The problem, usually, is that that number is an average from a variety of different areas of life. If you can expect to make purchases from all those places at once then it’s mostly fine but that’s not what happens.
Instead, housing and food shoot through the fucking roof, especially housing where a lot of people tend to live. Once the solution is “move far away from your community just to be able to afford a home” then that solution is basically just invalid. Luxury goods don’t up nearly as fast, they have real competition and people can, usually, not buy those products so there needs to be some level of sanity there. You end up with a situation where poor people end up experiencing a rate of inflation far higher and more stressful than the average implies. And guess what? Most people are poor these days, even the ones who’d like to not believe it.

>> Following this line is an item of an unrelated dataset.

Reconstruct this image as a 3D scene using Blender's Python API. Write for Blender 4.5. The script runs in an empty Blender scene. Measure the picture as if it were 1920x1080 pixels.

And then you add on to that that if your company does not give you a raise based on inflation by default then even if they match it and pat themselves on the back you did not recieve a raise. Matching inflation or less means that you’ve lost salary even if the number is technically higher. You only get a raise when your buying power exceeds the year before.
Right, Grocery prices for example have increased by 25 percent over the past four years, outpacing overall inflation of 19 percent during the same period
Rents loolz
Only if your comp is already market rate lol
This says 70% of respondents think it’s fair enough.
It’s not like Dollar General.
We ain't talking about "feels" mate
Market rate is set by the market, not feelz
So that’s what the “market” in Market rate is.
I figured it was, like, some guy named Mark and he, like, rated things.
It isn't per year though, it only lasts 4.
Then they negotiate again, I assume?